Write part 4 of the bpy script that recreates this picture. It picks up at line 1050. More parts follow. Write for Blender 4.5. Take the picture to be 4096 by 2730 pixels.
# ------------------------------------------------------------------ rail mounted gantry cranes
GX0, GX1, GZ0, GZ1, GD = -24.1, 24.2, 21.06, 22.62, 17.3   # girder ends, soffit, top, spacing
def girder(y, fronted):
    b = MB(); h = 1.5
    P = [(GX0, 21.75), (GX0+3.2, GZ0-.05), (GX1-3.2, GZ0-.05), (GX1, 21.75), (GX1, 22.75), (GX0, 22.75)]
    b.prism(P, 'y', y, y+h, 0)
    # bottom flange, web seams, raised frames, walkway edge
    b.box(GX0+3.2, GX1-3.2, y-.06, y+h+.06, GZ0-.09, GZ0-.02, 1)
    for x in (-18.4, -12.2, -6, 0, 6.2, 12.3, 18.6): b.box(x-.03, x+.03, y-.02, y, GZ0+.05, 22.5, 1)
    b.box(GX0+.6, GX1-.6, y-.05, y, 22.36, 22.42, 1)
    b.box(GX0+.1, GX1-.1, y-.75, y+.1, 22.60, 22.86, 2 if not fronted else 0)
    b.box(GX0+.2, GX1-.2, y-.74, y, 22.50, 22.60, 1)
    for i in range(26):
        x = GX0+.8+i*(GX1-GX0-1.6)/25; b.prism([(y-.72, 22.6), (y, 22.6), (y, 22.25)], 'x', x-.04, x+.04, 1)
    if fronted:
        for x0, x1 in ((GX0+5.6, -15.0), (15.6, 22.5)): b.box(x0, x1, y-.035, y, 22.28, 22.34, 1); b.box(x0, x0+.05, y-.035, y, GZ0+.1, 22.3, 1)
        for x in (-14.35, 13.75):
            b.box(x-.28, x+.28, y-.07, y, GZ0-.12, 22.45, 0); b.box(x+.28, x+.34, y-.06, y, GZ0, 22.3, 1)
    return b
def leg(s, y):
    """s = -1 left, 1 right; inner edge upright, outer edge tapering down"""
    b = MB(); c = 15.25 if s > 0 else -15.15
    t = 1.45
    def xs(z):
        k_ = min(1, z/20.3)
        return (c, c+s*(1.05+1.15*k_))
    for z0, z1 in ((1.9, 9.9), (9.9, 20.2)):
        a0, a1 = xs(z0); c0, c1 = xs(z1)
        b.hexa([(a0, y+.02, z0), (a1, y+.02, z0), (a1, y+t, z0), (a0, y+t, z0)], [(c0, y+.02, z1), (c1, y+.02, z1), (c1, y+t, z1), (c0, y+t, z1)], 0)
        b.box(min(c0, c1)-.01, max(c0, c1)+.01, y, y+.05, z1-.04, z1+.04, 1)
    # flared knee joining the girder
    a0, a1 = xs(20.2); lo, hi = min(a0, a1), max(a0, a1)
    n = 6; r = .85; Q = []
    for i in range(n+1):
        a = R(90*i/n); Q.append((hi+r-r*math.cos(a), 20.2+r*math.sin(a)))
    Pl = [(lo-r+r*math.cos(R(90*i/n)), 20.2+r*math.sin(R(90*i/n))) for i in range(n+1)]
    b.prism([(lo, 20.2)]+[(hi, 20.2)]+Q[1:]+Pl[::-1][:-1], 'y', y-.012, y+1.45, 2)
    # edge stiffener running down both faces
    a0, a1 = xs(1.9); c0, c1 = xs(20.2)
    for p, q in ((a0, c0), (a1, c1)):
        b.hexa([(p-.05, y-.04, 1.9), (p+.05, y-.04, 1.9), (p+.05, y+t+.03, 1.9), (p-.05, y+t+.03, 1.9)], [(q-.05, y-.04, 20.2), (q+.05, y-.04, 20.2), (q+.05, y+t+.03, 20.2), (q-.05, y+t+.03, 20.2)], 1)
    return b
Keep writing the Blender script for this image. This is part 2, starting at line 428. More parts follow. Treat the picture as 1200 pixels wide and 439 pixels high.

▸ **STATED TASK**
Transcribe each entry exactly.

▸ **RESPONSE TO THIS EXERCISE**
Write part 4 of the bpy script that recreates this picture. It picks up at line 1050. More parts follow. Write for Blender 4.5. Take the picture to be 4096 by 2730 pixels.
# ------------------------------------------------------------------ rail mounted gantry cranes
GX0, GX1, GZ0, GZ1, GD = -24.1, 24.2, 21.06, 22.62, 17.3   # girder ends, soffit, top, spacing
def girder(y, fronted):
    b = MB(); h = 1.5
    P = [(GX0, 21.75), (GX0+3.2, GZ0-.05), (GX1-3.2, GZ0-.05), (GX1, 21.75), (GX1, 22.75), (GX0, 22.75)]
    b.prism(P, 'y', y, y+h, 0)
    # bottom flange, web seams, raised frames, walkway edge
    b.box(GX0+3.2, GX1-3.2, y-.06, y+h+.06, GZ0-.09, GZ0-.02, 1)
    for x in (-18.4, -12.2, -6, 0, 6.2, 12.3, 18.6): b.box(x-.03, x+.03, y-.02, y, GZ0+.05, 22.5, 1)
    b.box(GX0+.6, GX1-.6, y-.05, y, 22.36, 22.42, 1)
    b.box(GX0+.1, GX1-.1, y-.75, y+.1, 22.60, 22.86, 2 if not fronted else 0)
    b.box(GX0+.2, GX1-.2, y-.74, y, 22.50, 22.60, 1)
    for i in range(26):
        x = GX0+.8+i*(GX1-GX0-1.6)/25; b.prism([(y-.72, 22.6), (y, 22.6), (y, 22.25)], 'x', x-.04, x+.04, 1)
    if fronted:
        for x0, x1 in ((GX0+5.6, -15.0), (15.6, 22.5)): b.box(x0, x1, y-.035, y, 22.28, 22.34, 1); b.box(x0, x0+.05, y-.035, y, GZ0+.1, 22.3, 1)
        for x in (-14.35, 13.75):
            b.box(x-.28, x+.28, y-.07, y, GZ0-.12, 22.45, 0); b.box(x+.28, x+.34, y-.06, y, GZ0, 22.3, 1)
    return b
def leg(s, y):
    """s = -1 left, 1 right; inner edge upright, outer edge tapering down"""
    b = MB(); c = 15.25 if s > 0 else -15.15
    t = 1.45
    def xs(z):
        k_ = min(1, z/20.3)
        return (c, c+s*(1.05+1.15*k_))
    for z0, z1 in ((1.9, 9.9), (9.9, 20.2)):
        a0, a1 = xs(z0); c0, c1 = xs(z1)
        b.hexa([(a0, y+.02, z0), (a1, y+.02, z0), (a1, y+t, z0), (a0, y+t, z0)], [(c0, y+.02, z1), (c1, y+.02, z1), (c1, y+t, z1), (c0, y+t, z1)], 0)
        b.box(min(c0, c1)-.01, max(c0, c1)+.01, y, y+.05, z1-.04, z1+.04, 1)
    # flared knee joining the girder
    a0, a1 = xs(20.2); lo, hi = min(a0, a1), max(a0, a1)
    n = 6; r = .85; Q = []
    for i in range(n+1):
        a = R(90*i/n); Q.append((hi+r-r*math.cos(a), 20.2+r*math.sin(a)))
    Pl = [(lo-r+r*math.cos(R(90*i/n)), 20.2+r*math.sin(R(90*i/n))) for i in range(n+1)]
    b.prism([(lo, 20.2)]+[(hi, 20.2)]+Q[1:]+Pl[::-1][:-1], 'y', y-.012, y+1.45, 2)
    # edge stiffener running down both faces
    a0, a1 = xs(1.9); c0, c1 = xs(20.2)
    for p, q in ((a0, c0), (a1, c1)):
        b.hexa([(p-.05, y-.04, 1.9), (p+.05, y-.04, 1.9), (p+.05, y+t+.03, 1.9), (p-.05, y+t+.03, 1.9)], [(q-.05, y-.04, 20.2), (q+.05, y-.04, 20.2), (q+.05, y+t+.03, 20.2), (q-.05, y+t+.03, 20.2)], 1)
    return b
Keep writing the Blender script for this image. This is part 2, starting at line 428. More parts follow. Treat the picture as 1200 pixels wide and 439 pixels high.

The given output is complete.